In September, a stutter buddy of mine— that’s what I call my friends who stutter— asked me to speak to her class on a panel along with five other stutterers at Mercy College in Dobbs Ferry, New York. Of course, I was happy to. When the day came, we all filed into the classroom and sat in front of 40-plus speech pathology students (my friend neglected to tell me there’d be so many people, but anywho).

  I will admit I was a bit unprepared (okay, a lot unprepared). I’d resolved to just “wing it.” And I totally did. I began by asking a few of the students why they decided to study speech pathology, and then briefly shared a few of my experiences as a PWS (Person Who Stutters).

  My little speech paled in comparison to the lengthy monologues of my peers. But I was completely content with listening, gleaning from their stories of shame, triumph and, ultimately, acceptance— I even contemplated sitting at a desk alongside the students rather than in a chair in front of them, but I digress.

  Amid the stories, tips and confessions, stood a common theme: Acceptance.

  Acceptance is a big part of life as a stutterer. The moment a person begins to stutter, so starts their journey—usually a pretty long one— to acceptance, accepting their speech and, in turn, themselves. When speaking with my friends who stutter or simply going to one of the National Stuttering Association’s support groups, the conversation almost always shifts to a discussion about acceptance.

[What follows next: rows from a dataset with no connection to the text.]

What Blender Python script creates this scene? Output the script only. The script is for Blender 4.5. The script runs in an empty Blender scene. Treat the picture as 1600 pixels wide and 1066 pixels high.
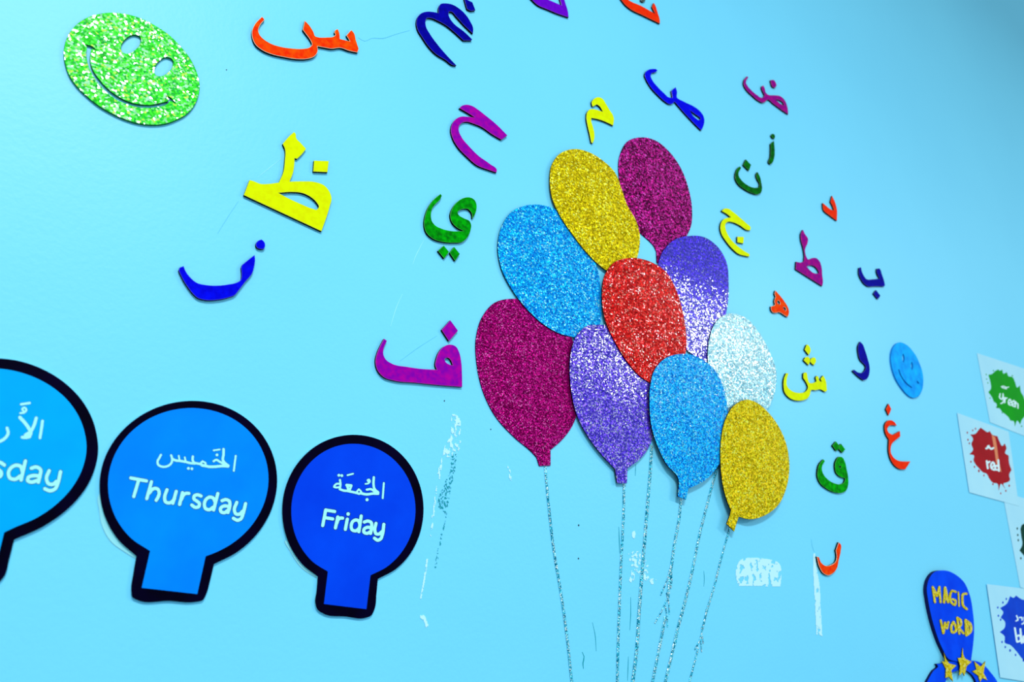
import bpy, math, random
from mathutils import Vector, Matrix, noise
from mathutils.geometry import tessellate_polygon
random.seed(7)
S = bpy.context.scene
COL = S.collection

# ------------------------------------------------------------------ camera
# the camera stands D metres in front of the wall (plane y = 0), looking up to the right
D, ZC, FPX = 0.9, 0.95, 1123.7
TH, PH, ROLL = 0.63147, -0.27513, math.radians(16.5)
n = Vector((math.sin(TH)*math.cos(PH), math.sin(PH), -math.cos(TH)*math.cos(PH)))   # wall normal seen by the camera
u = Vector((0, 1, 0)).cross(-n).normalized()
v = (-n).cross(u)
XA = u*math.cos(ROLL) + v*math.sin(ROLL)
ZA = -(-u*math.sin(ROLL) + v*math.cos(ROLL))
def to_world(c): return Vector((c.dot(XA), c.dot(-n), c.dot(ZA)))
CAM = Vector((0, -D, ZC))
right, up, back = to_world(Vector((1, 0, 0))), to_world(Vector((0, -1, 0))), to_world(Vector((0, 0, -1)))
cd = bpy.data.cameras.new('camera'); cam = bpy.data.objects.new('camera', cd); COL.objects.link(cam)
cam.matrix_world = Matrix((right, up, back)).transposed().to_4x4()
cam.location = CAM
cd.sensor_width = 36; cd.lens = FPX/1600*36; cd.clip_start = 0.02
cd.dof.use_dof = True; cd.dof.focus_distance = 1.12; cd.dof.aperture_fstop = 4.5
S.camera = cam

# ------------------------------------------------------------------ light
S.view_settings.view_transform = 'Standard'; S.view_settings.look = 'None'
S.view_settings.gamma = 1; S.view_settings.use_curve_mapping = False
S.view_settings.exposure = 0.0
w = bpy.data.worlds.new('world'); S.world = w; w.use_nodes = True
w.node_tree.nodes['Background'].inputs[0].default_value = (0.60, 0.93, 1.0, 1)
w.node_tree.nodes['Background'].inputs[1].default_value = 0.60
def lamp(name, loc, energy, sx, sy, col=(1, 1, 1)):
    l = bpy.data.lights.new(name, 'AREA'); l.shape = 'RECTANGLE'; l.size = sx; l.size_y = sy
    l.energy = energy; l.color = col
    o = bpy.data.objects.new(name, l); COL.objects.link(o); o.location = loc
    o.visible_camera = True
    return o
lamp('ceiling_lamp_light', (-0.80, -3.12, 3.92), 205, 1.5, 0.16, (0.95, 1, 1))
lamp('ceiling_lamp_light', (5.05, -3.63, 3.78), 175, 2.4, 0.12, (0.95, 1, 1))

# ------------------------------------------------------------------ helpers
def W(px, py, d=0.0):
    """point of the photograph -> point of the plane d metres in front of the wall"""
    r = to_world(Vector(((px-800)/FPX, (py-533)/FPX, 1)))
    return CAM + r*((D-d)/r.y)

def parse(s, crop):
    x0, y0, k = crop
    out = []
    for t in s.split():
        c = t.endswith('*'); a, b = t.rstrip('*').split(',')
        out.append((x0+float(a)/k, y0+float(b)/k, c))
    return out

def smooth(pts, closed=True, step=2.2):
    """Catmull-Rom between the traced points; starred points stay corners"""
    N = len(pts); res = []
    rng = range(N) if closed else range(N-1)
    for i in rng:
        p1, p2 = pts[i], pts[(i+1) % N]
        p0 = pts[i-1] if (closed or i > 0) else p1
        p3 = pts[(i+2) % N] if (closed or i+2 < N) else p2
        if p1[2] and p2[2]:
            res.append(p1[:2]); continue
        a, b, c, d = Vector(p0[:2]), Vector(p1[:2]), Vector(p2[:2]), Vector(p3[:2])
        L = (c-b).length
        def tan(prev, cur, nxt):
            l1, l2 = max((cur-prev).length, 1e-6), max((nxt-cur).length, 1e-6)
            t = ((cur-prev)/l1*l2 + (nxt-cur)/l2*l1)/(l1+l2)
            return t*L
        m1 = (c-b) if p1[2] or (not closed and i == 0) else tan(a, b, c)
        m2 = (c-b) if p2[2] or (not closed and i+2 >= N) else tan(b, c, d)
        k = max(1, min(14, int(L/step)))
        for j in range(k):
            t = j/k
            q = b*(2*t**3-3*t*t+1) + m1*(t**3-2*t*t+t) + c*(-2*t**3+3*t*t) + m2*(t**3-t*t)
            res.append((q.x, q.y))
    if not closed: res.append(pts[-1][:2])
    return res

def area(P): return 0.5*sum(P[i-1][0]*P[i][1]-P[i][0]*P[i-1][1] for i in range(len(P)))
def inset(P, r):
    N = len(P); out = []
    for i in range(N):
        a, b, c = Vector(P[i-1]), Vector(P[i]), Vector(P[(i+1) % N])
        e1, e2 = (b-a), (c-b)
        if e1.length < 1e-9 or e2.length < 1e-9: out.append(P[i]); continue
        e1.normalize(); e2.normalize()
        nn = Vector((-e1.y-e2.y, e1.x+e2.x))
        if nn.length < 1e-6: out.append(P[i]); continue
        nn.normalize(); k = min(1.6, 1/max(0.3, nn.dot(Vector((-e1.y, e1.x)))))
        out.append((b.x+nn.x*r*k, b.y+nn.y*r*k))
    return out

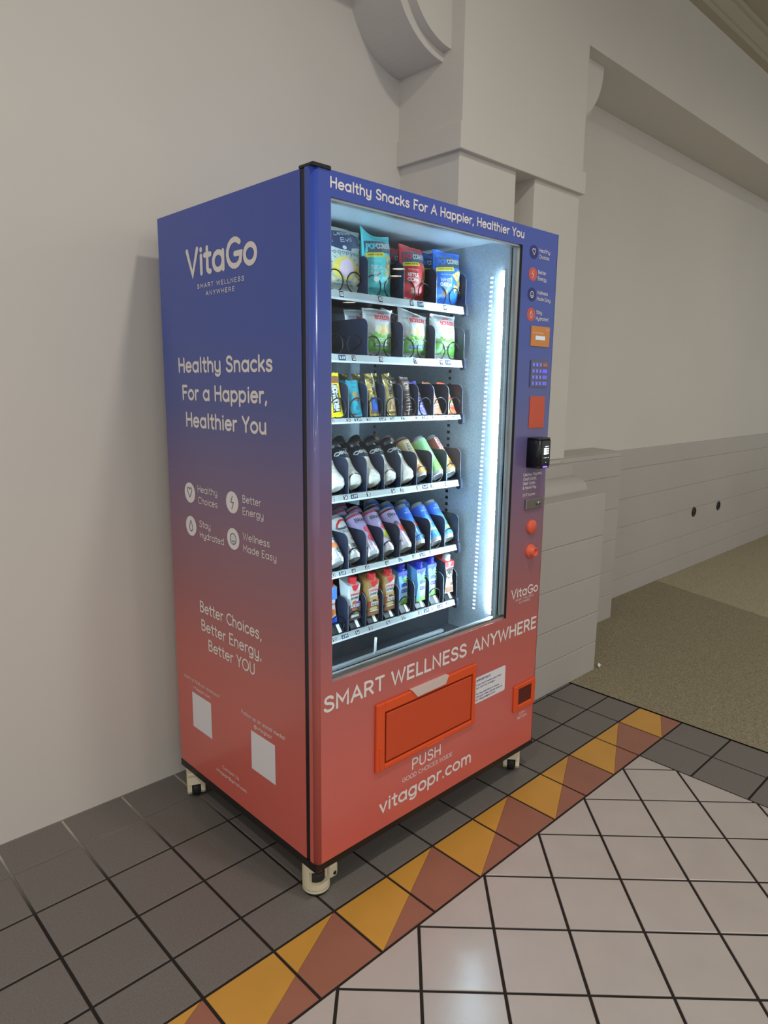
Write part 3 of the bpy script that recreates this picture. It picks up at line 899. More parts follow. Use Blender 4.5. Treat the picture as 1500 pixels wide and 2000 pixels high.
for kind, z, a, b, m in ic:
    q = MB()
    disc2(q, FR(0.0005), 1.486, z, 0.0235, 0.0215, m, 32)
    icon(q, kind, FR(0.0009), 1.486, z, 0.0118, PRINT, 0.0011)
    put_text(q, a, F, 1.514, z+0.0035, 0.0122, wds[a], PRINT, 0.14)
    put_text(q, b, F, 1.514, z-0.0160, 0.0122, wds[b], PRINT, 0.14)
    part(q, 'benefit_icon', door)
im = MB()
def rrect(x0, z0, x1, z1, r, n=5):
    o = []
    for cx, cz, a in ((x1-r, z0+r, -90), (x1-r, z1-r, 0), (x0+r, z1-r, 90), (x0+r, z0+r, 180)):
        o += [(cx+r*math.cos(math.radians(a+90*k/n)), cz+r*math.sin(math.radians(a+90*k/n))) for k in range(n+1)]
    return o
poly2(im, FR(0.0005), rrect(1.2635, 0.3845, 1.4345, 0.4785, 0.006), mat('white_label', (228, 226, 230), 0.5), 1, 1)
put_text(im, 'IMPORTANT:', FR(0.001), 1.271, 0.4615, 0.0090, 0.080, NAVYP, 0.17)
for i, (s, w) in enumerate((("If you don't receive your item,", .140), ("you won't be charged.", .104), ('', 0), ('For any questions or issues', .128), ('with your order, please email us', .147), ('at vitagopr@gmail.com', .108))):
    if s: put_text(im, s, FR(0.001), 1.271, 0.4475-i*0.0108, 0.0062, w, NAVYP, 0.15)
part(im, 'notice_label', door)

# ---- printing on the side panel
D = SD()
def side_text(s, y_left, z, h, w, wt, track=0.12):
    q = MB(); put_text(q, s, D, -y_left, z, h, w, PRINT, wt, track=track); part(q, 'lettering', cabinet)
side_text('VitaGo', -0.063, 1.7495, 0.083, 0.372, 0.175)
side_text('SMART WELLNESS', -0.1255, 1.7150, 0.0130, 0.248, 0.16, 0.32)
side_text('ANYWHERE', -0.1725, 1.6925, 0.0130, 0.153, 0.16, 0.32)
side_text('Healthy Snacks', 0.0105, 1.4745, 0.0475, 0.508, 0.17)
side_text('For a Happier,', -0.008, 1.3915, 0.0475, 0.462, 0.17)
side_text('Healthier You', -0.024, 1.3090, 0.0475, 0.440, 0.17)
for s, y, z, w in (('Healthy', -.0815, 1.1090, .118), ('Choices', -.0825, 1.0730, .116), ('Better', -.3375, 1.1090, .093), ('Energy', -.3365, 1.0735, .106),
                   ('Stay', -.0850, .9985, .068), ('Hydrated', -.0850, .9635, .144), ('Wellness', -.3345, .9995, .135), ('Made Easy', -.3345, .9645, .166)):
    side_text(s, y, z, 0.0225, w, 0.115)
side_text('Better Choices,', -0.0675, 0.7155, 0.0385, 0.352, 0.135)
side_text('Better Energy,', -0.0725, 0.6540, 0.0385, 0.345, 0.135)
side_text('Better YOU', -0.1130, 0.5950, 0.0385, 0.268, 0.135)
side_text('Want to find our locations?', 0.0615, 0.4505, 0.0120, 0.236, 0.13)
side_text('vitagopr.com', -0.0005, 0.4270, 0.0120, 0.112, 0.13)
side_text('Follow us on social media!', -0.301, 0.4470, 0.0130, 0.227, 0.13)
side_text('@vitagopr', -0.369, 0.4245, 0.0125, 0.093, 0.13)
side_text('Contact Us', -0.177, 0.2075, 0.0115, 0.099, 0.13)
side_text('vitagopr@gmail.com', -0.1355, 0.1835, 0.0115, 0.183, 0.13)
for kind, y, z in (('heart', -.032, 1.1015), ('bolt', -.2825, 1.1025), ('drop', -.032, .9935), ('smile', -.2825, .9930)):
    q = MB()
    disc2(q, SD(0.0005), -y, z, 0.0335, 0.0325, PRINT, 36)
    icon(q, kind, SD(0.001), -y, z, 0.0195, mat('blue_print', (46, 78, 140), 0.5), 0.0013)
    part(q, 'benefit_icon', cabinet)
for y0, z0, y1, z1 in ((0.0075, 0.286, -0.117, 0.4125), (-0.352, 0.2845, -0.4775, 0.411)):
    q = MB(); rect2(q, SD(0.0005), -y0, z0, -y1, z1, mat('white_label', ())); part(q, 'blank_label', cabinet)

# ---- casters
def caster_wheel(x, y, rot, arm=1, name='caster'):
    """twin-cheek levelling caster: cream casting, black wheel, side arm"""
    M_ = Matrix.Translation((x, y, 0)) @ Matrix.Rotation(rot, 4, 'Z')
    def tr(mb):
        mb.v = [tuple(M_ @ Vector(p)) for p in mb.v]; return mb
    h = MB()
    h.box((-0.030, -0.030, 0.086), (0.030, 0.030, 0.099), CREAMC, 0.003)
    for s in (-1, 1):
        h.prism([(-0.031, 0.030), (-0.024, 0.019), (0.014, 0.019), (0.026, 0.045), (0.024, 0.088), (-0.021, 0.088)], 'x', s*0.0155, s*0.030, CREAMC)
    h.prism([(-0.032, 0.056), (0.024, 0.056), (0.022, 0.0895), (-0.022, 0.0895)], 'x', -0.027, 0.027, CREAMC)
    h.box((0.027*arm, 0.0, 0.030), (0.064*arm, 0.016, 0.050), CREAMC, 0.004)
    c = part(tr(h), name)
    w = MB()
    w.lathe([(0.010, -0.0135), (0.026, -0.0135), (0.0285, -0.010), (0.0285, 0.010), (0.026, 0.0135), (0.010, 0.0135)], RUBBER, 28, Matrix.Translation((0, 0.0, 0.0290)) @ Matrix.Rotation(PI/2, 4, 'Y'))
    w.lathe([(0.010, -0.014), (0.0, -0.014)], CREAMC, 20, Matrix.Translation((0, 0.0, 0.0290)) @ Matrix.Rotation(PI/2, 4, 'Y'))
    part(tr(w), 'wheel', c)
caster_wheel(0.607, 0.048, -0.42)
caster_wheel(1.572, -0.618, -0.90, -1)
caster_wheel(1.575, 0.060, 0.4)
# front left one stands on its lowered foot: a C-shaped casting round a red thumb wheel
def lowered_caster(x, y):
    c_ = MB()
    def ring(r0, r1, z0, z1, a0, a1, n=26):
        P = [(x+r*math.cos(a0+(a1-a0)*i/n), y+r*math.sin(a0+(a1-a0)*i/n)) for r in (r1,) for i in range(n+1)]
        Q = [(x+r0*math.cos(a1+(a0-a1)*i/n), y+r0*math.sin(a1+(a0-a1)*i/n)) for i in range(n+1)]
        c_.prism(P+Q, 'z', z0, z1, CREAMC)
    ring(0.0, 0.040, 0.010, 0.020, 0, 2*PI*0.999)
    ring(0.026, 0.040, 0.018, 0.036, 0, 2*PI*0.999)
    ring(0.022, 0.040, 0.034, 0.088, math.radians(100), math.radians(203))
    ring(0.022, 0.040, 0.034, 0.078, math.radians(-36), math.radians(60))
    ring(0.0, 0.040, 0.078, 0.099, math.radians(60), math.radians(236))
    c_.box((x+0.026, y-0.030, 0.026), (x+0.060, y-0.004, 0.074), CREAMC, 0.009)
    c_.lathe([(0.006, 0), (0.006, 0.001), (0.0, 0.001)], BLACKP, 14, Matrix.Translation((x+0.046, y-0.030, 0.042)) @ Matrix.Rotation(PI/2, 4, 'X'))
    c = part(c_, 'caster')
    f = MB(); f.lathe([(0.0, 0.0), (0.036, 0.0), (0.037, 0.004), (0.034, 0.011), (0.0, 0.011)], RUBBER, 30, Matrix.Translation((x, y, 0))); part(f, 'foot_pad', c)
    w = MB(); w.lathe([(0.0, 0.021), (0.0235, 0.021), (0.0255, 0.025), (0.0255, 0.058), (0.022, 0.061), (0.0, 0.061)], RUBBER, 30, Matrix.Translation((x, y, 0))); part(w, 'wheel', c)
    d = MB()
    d.lathe([(0.0, 0.062), (0.021, 0.062), (0.023, 0.064), (0.023, 0.074), (0.021, 0.076), (0.0, 0.076)], REDW, 18, Matrix.Translation((x, y, 0)), False); part(d, 'thumb_wheel', c)
lowered_caster(0.629, -0.611)

# ---- trays with dividers, coils and price rail
TY = -0.500
TXR = 1.3626
PITCH = 0.0733
def colx(c):
    return TXR - PITCH*(10-c) - PITCH/2
TRAYS = {1: 1.7025, 2: 1.530, 3: 1.350, 4: 1.127, 5: 0.898, 6: 0.6975}
LIPH = {1: 0.0235, 2: 0.0225, 3: 0.0145, 4: 0.0195, 5: 0.0170, 6: 0.0178}
NUMS = {1: [(.818, '03'), (.967, '05'), (1.099, '07'), (1.138, '$2.49'), (1.253, '09')],
        2: [(.820, '$3.49'), (.864, '13'), (.972, '15'), (1.120, '17'), (1.242, '19'), (1.275, '$1.99')],
        3: [(.784, '23'), (.845, '24'), (.881, '$3.49'), (.924, '25'), (.981, '$4.49'), (1.022, '26'), (1.069, '27'), (1.134, '28'), (1.170, '$3.99'), (1.212, '29'), (1.277, '30'), (1.319, '$2.99')],
        4: [(.784, '33'), (.834, '34'), (.868, '$4.99'), (.926, '35'), (1.031, '36'), (1.070, '37'), (1.145, '38'), (1.178, '$3.49'), (1.212, '39'), (1.284, '40')],
        5: [(.786, '43'), (.822, '$3.49'), (.867, '44'), (.922, '45'), (1.008, '46'), (1.068, '47'), (1.132, '48'), (1.172, '$3.49'), (1.215, '49'), (1.286, '50')],
        6: [(.792, '53'), (.832, '$4.99'), (.883, '54'), (.939, '55'), (1.016, '56'), (1.087, '57'), (1.166, '58'), (1.199, '$3.99'), (1.233, '59'), (1.268, '$4.99'), (1.308, '60')]}
NUMBK = mat('number_black', (18, 22, 30), 0.7, spec=0.2)
PRICEBK = mat('price_navy', (46, 66, 92), 0.7, spec=0.2)
def coil_mesh(x, z, sgn, y0, r=0.0290, yend=-0.08, turns=7):
    mb = MB(); p = []
    n = 26
    gap = 0.062
    N = int(turns*n)
    for i in range(N+1):
        k = i/n
        ph = k*2*PI
        whole = math.floor(k+1e-9); frac = k-whole
        st = 0.0 if frac < 0.76 else (frac-0.76)/0.24
        st = st*st*(3-2*st)
        y = y0+gap*(whole+st)+0.004*frac
        # the step to the next turn happens low at the side
        a = -PI/2+sgn*(ph-0.5)
        p.append((x+r*math.cos(a), min(y, yend), z+r*math.sin(a)))
    mb.tube(p, 0.0019, WIRE, 6)
    return mb
def divider_mesh(x, zf, h, depth=-0.06):
    mb = MB()
    yf = TY+0.003
    r = 0.024
    pts = [(yf, zf), (yf, zf+h-r)]+[(yf+r-r*math.cos(a), zf+h-r+r*math.sin(a)) for a in [PI/2*k/8 for k in range(1, 9)]]+[(depth, zf+h), (depth, zf)]
    mb.prism(pts, 'x', x-0.0009, x+0.0009, DIVM)
    lip = pts[:10]
    out = [(a, b) for a, b in lip]+[(a-0.0005, b+(0.0003 if i > 1 else 0)) for i, (a, b) in list(enumerate(lip))[::-1]]
    mb.prism(out, 'x', x-0.0009, x+0.0009, EDGE_GLINT)
    return mb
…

 I’m used to this. But that September day, participating in that panel, there was one, small phrase regarding acceptance that caught and kept my attention.

  “Acceptance isn’t apathy…” my brown-haired friend sitting two seats from me on the panel said. Almost everyone in the room nodded in agreement. Except me.

   Those three words shook me and I had to catch my breath. You see, to be honest, one of my many mantras in life is “I don’t care.” One of the most apathetic phrases known to man. In regard to my stutter, I viewed my apathy as a key component to accepting my impediment. I have often taken great pride in “not caring” about what people think or say about my speech. And I thought that was the meaning of acceptance, I believed the words acceptance and apathy were synonymous.

  But, in just three words, my brown-haired friend turned my perspective upside down

  I began to question my mantra, and myself. Is acceptance actually the opposite of apathy? Is apathy in regard to my stutter a bad thing? Wait, do I even really accept my stutter at all, or have I just gotten really good at hiding? 

  And with that, I was launched into a new journey, a search for answers, a search for perspective: acceptance, apathy or both?